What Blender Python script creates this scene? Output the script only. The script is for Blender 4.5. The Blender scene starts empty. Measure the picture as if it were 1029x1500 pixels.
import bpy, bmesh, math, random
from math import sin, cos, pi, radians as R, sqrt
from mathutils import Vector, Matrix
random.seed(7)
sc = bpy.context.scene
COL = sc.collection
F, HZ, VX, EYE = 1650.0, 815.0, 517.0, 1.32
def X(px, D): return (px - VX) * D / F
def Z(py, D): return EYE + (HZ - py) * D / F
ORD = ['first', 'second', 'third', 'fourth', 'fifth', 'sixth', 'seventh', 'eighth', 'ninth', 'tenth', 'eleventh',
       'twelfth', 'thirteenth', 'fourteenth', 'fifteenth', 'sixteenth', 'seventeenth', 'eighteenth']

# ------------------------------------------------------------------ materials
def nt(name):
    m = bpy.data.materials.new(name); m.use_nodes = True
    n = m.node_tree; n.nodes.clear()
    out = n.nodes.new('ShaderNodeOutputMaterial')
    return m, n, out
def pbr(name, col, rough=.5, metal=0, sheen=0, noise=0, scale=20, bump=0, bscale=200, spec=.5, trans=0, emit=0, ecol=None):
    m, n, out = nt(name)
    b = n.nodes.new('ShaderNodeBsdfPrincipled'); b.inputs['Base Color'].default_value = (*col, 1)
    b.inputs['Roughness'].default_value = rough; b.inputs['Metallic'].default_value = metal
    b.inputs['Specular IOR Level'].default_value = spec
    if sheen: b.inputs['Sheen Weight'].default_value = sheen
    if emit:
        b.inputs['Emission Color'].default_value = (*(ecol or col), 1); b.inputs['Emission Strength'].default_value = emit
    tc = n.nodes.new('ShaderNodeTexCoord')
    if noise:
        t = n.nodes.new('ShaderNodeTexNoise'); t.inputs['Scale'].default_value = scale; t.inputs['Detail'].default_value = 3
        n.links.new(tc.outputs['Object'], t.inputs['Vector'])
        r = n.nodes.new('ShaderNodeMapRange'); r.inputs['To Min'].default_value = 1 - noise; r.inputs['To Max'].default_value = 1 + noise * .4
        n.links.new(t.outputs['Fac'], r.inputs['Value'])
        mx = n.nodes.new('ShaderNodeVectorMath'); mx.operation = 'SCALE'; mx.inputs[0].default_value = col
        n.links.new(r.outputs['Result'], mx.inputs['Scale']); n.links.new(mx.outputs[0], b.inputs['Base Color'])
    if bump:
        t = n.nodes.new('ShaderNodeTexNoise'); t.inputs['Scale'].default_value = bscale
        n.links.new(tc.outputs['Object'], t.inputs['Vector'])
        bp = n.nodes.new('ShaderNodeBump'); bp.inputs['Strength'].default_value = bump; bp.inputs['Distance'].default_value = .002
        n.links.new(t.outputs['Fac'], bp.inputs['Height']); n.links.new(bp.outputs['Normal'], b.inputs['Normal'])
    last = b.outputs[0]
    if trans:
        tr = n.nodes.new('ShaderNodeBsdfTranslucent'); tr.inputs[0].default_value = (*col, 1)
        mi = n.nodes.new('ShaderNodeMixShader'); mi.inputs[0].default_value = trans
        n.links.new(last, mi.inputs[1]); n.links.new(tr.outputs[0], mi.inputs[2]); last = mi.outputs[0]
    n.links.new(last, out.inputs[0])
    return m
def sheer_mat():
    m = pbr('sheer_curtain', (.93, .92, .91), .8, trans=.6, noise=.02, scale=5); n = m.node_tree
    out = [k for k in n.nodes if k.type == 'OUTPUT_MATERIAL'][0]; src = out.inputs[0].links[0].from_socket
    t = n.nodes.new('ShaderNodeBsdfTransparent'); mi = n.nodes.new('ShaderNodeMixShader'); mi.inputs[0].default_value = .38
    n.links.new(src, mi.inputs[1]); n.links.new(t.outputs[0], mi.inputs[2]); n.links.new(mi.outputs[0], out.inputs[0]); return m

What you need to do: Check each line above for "scene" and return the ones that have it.

Task result:
What Blender Python script creates this scene? Output the script only. The script is for Blender 4.5. The Blender scene starts empty. Measure the picture as if it were 1029x1500 pixels.
sc = bpy.context.scene